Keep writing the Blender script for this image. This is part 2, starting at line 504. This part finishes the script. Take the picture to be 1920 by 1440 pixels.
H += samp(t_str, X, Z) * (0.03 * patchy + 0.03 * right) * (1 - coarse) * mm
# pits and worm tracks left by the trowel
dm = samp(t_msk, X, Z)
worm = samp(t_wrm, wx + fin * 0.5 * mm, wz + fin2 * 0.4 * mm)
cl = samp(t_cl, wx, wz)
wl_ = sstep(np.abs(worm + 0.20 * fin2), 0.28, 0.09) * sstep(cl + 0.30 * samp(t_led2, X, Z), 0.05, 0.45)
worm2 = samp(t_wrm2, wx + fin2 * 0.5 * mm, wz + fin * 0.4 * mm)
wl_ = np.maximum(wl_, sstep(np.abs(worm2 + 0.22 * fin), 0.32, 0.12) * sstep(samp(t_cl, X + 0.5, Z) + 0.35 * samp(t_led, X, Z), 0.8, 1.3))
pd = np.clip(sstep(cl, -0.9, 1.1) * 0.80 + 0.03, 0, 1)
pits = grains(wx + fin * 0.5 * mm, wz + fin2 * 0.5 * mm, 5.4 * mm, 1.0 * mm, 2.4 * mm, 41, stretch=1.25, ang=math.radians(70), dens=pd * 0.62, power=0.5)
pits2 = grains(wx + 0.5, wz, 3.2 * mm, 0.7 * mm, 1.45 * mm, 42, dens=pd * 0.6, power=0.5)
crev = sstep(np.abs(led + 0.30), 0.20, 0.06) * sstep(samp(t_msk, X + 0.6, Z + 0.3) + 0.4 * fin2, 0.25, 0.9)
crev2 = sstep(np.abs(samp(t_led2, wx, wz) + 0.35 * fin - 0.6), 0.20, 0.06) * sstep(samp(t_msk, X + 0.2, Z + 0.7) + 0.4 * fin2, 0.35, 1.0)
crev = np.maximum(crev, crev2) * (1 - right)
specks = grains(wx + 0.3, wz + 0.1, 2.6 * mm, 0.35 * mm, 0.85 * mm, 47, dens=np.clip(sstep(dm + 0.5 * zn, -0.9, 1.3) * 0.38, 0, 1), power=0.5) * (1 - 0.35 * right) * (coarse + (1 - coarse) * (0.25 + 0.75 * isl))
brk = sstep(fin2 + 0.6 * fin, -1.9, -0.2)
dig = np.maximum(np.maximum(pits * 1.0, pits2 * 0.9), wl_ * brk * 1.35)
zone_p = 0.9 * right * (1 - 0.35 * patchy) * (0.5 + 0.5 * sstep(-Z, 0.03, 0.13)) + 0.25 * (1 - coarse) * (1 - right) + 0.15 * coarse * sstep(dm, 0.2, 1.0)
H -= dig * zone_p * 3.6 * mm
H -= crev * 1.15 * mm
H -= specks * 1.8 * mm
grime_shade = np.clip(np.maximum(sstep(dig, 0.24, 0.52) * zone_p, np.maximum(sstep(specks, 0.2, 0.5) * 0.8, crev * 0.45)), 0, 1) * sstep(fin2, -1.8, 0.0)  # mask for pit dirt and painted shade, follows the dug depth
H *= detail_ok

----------

TO BE DONE:
Please repeat the listing above in full and exactly.

ANSWER TO THE EXERCISE:
Keep writing the Blender script for this image. This is part 2, starting at line 504. This part finishes the script. Take the picture to be 1920 by 1440 pixels.
H += samp(t_str, X, Z) * (0.03 * patchy + 0.03 * right) * (1 - coarse) * mm
# pits and worm tracks left by the trowel
dm = samp(t_msk, X, Z)
worm = samp(t_wrm, wx + fin * 0.5 * mm, wz + fin2 * 0.4 * mm)
cl = samp(t_cl, wx, wz)
wl_ = sstep(np.abs(worm + 0.20 * fin2), 0.28, 0.09) * sstep(cl + 0.30 * samp(t_led2, X, Z), 0.05, 0.45)
worm2 = samp(t_wrm2, wx + fin2 * 0.5 * mm, wz + fin * 0.4 * mm)
wl_ = np.maximum(wl_, sstep(np.abs(worm2 + 0.22 * fin), 0.32, 0.12) * sstep(samp(t_cl, X + 0.5, Z) + 0.35 * samp(t_led, X, Z), 0.8, 1.3))
pd = np.clip(sstep(cl, -0.9, 1.1) * 0.80 + 0.03, 0, 1)
pits = grains(wx + fin * 0.5 * mm, wz + fin2 * 0.5 * mm, 5.4 * mm, 1.0 * mm, 2.4 * mm, 41, stretch=1.25, ang=math.radians(70), dens=pd * 0.62, power=0.5)
pits2 = grains(wx + 0.5, wz, 3.2 * mm, 0.7 * mm, 1.45 * mm, 42, dens=pd * 0.6, power=0.5)
crev = sstep(np.abs(led + 0.30), 0.20, 0.06) * sstep(samp(t_msk, X + 0.6, Z + 0.3) + 0.4 * fin2, 0.25, 0.9)
crev2 = sstep(np.abs(samp(t_led2, wx, wz) + 0.35 * fin - 0.6), 0.20, 0.06) * sstep(samp(t_msk, X + 0.2, Z + 0.7) + 0.4 * fin2, 0.35, 1.0)
crev = np.maximum(crev, crev2) * (1 - right)
specks = grains(wx + 0.3, wz + 0.1, 2.6 * mm, 0.35 * mm, 0.85 * mm, 47, dens=np.clip(sstep(dm + 0.5 * zn, -0.9, 1.3) * 0.38, 0, 1), power=0.5) * (1 - 0.35 * right) * (coarse + (1 - coarse) * (0.25 + 0.75 * isl))
brk = sstep(fin2 + 0.6 * fin, -1.9, -0.2)
dig = np.maximum(np.maximum(pits * 1.0, pits2 * 0.9), wl_ * brk * 1.35)
zone_p = 0.9 * right * (1 - 0.35 * patchy) * (0.5 + 0.5 * sstep(-Z, 0.03, 0.13)) + 0.25 * (1 - coarse) * (1 - right) + 0.15 * coarse * sstep(dm, 0.2, 1.0)
H -= dig * zone_p * 3.6 * mm
H -= crev * 1.15 * mm
H -= specks * 1.8 * mm
grime_shade = np.clip(np.maximum(sstep(dig, 0.24, 0.52) * zone_p, np.maximum(sstep(specks, 0.2, 0.5) * 0.8, crev * 0.45)), 0, 1) * sstep(fin2, -1.8, 0.0)  # mask for pit dirt and painted shade, follows the dug depth
H *= detail_ok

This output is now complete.